NOT doing those things? It’s ART

I think that puts these images from NYCs Mistress Trinity firmly in the porn camp. Smiling – Check. Looking at camera – Check. Shoes – Unclear, but likely Check. Thankfully, while it might be porn, it’s really good fun porn. The best kind.

You can find Mistress Trinity’s Bluesky feed here.

How Not To

If you ever needed a guide on how not do do a professional BDSM session, this story out of San Diego might be a pretty good template. It features a man who paid an Only Fans model $11K for a BDSM session featuring mummification and breathplay. He was intoxicated, she had zero experience with BDSM, they engaged in very risky kinks and he suffocated to death while she filmed content for her site. There’s not a single good decision made at any point by anyone involved.

What really amazes me about this – besides paying $11K to someone who has no idea what she’s doing – is that the guy had roommates who were at home. I can’t imagine the thought process involved in attempting that kind of crazy scene with a stranger while roommates you barely know are wandering around the house. I guess he was horny and she was greedy. A lethal combination in the circumstances.

If you’re going to listen to your little head and hire people on the basis of hotness rather than experience, at least stick to safe basic scenes. For exampe, I’ve never heard of anyone dying of a foot fetish.

This sexy artwork is by Ald. You can find their Etsy store here.

Hooks

Writing about Fakir Musafar reminded me of one of the activities he helped bring into kinky culture – flesh hooks combined with suspension. His promotion of it was controversial, bringing charges of cultural appropriation. It’s a ritual used in multiple cultures – including some of the Native American tribes – and a bunch of white people adopting it into kinky culture was understandably not a welcome development for some.

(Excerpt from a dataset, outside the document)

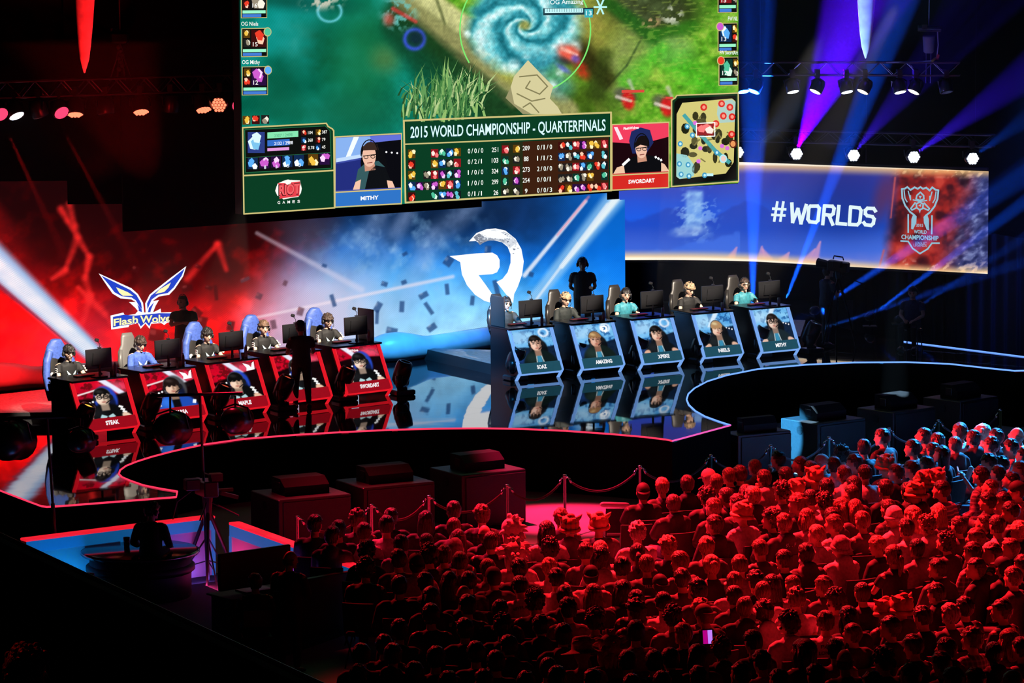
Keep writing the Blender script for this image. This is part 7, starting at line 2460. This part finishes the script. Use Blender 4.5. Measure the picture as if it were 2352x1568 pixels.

I’ve never done it, but I have had several dommes say they’d love to do a flesh hook scene with me. Not sure what it is about me that creates the desire to suspend me from big metal hooks, but there clearly must be something. I doubt I’ll ever have the combination of nerve and opportunity.

While I might lack the right stuff, I do remember Mistress Matisse writing of her experience of a flesh hook scene. Oddly enough she was a participant rather than a coordinator. You can read about it over three of her old Control Tower articles – part 1, part 2 and part 3.  An intense scene.

This is Mistress Matisse from a recent photograph on her Bluesky feed.

A body to Live In

Film fans in the London area might want to check out A Body to Live In. It’s a film about Fakir Musafar that’s showing as part of the BFI Film Festival. The Guardian has an article on it that also covers some of the biographical detail.

We hear the artist narrating his early experiments in body play – such as during a weekend when he was 17 when his parents were away. Alone, he fasted for two days and restricted his waist with a chain, and clipped his body with hundreds of clothes pegs – an experience he said gave him feelings of belonging and of power. In adulthood, Musafar started throwing self-taught naked “piercing parties”, then starred in “freakshow” performances inspired by circus acts, such as lying on beds of nails in front of audiences as weights were placed on top of him.

He described his gender and sexuality as being ‘in the cracks’ and from the Guardian article and others on him, that seems like a good description. His life and work seems hard to pigeon hole – existing at intersections of art, kink, body modification, gender exploration, ritual, transformation, etc.  Growing up in the 1940’s and 50’s in South Dakota he was obviously forced to blaze his own distinctive trail.

This is Annie Sprinkle with Fakir Musafar, in a shot taken in the early 80s.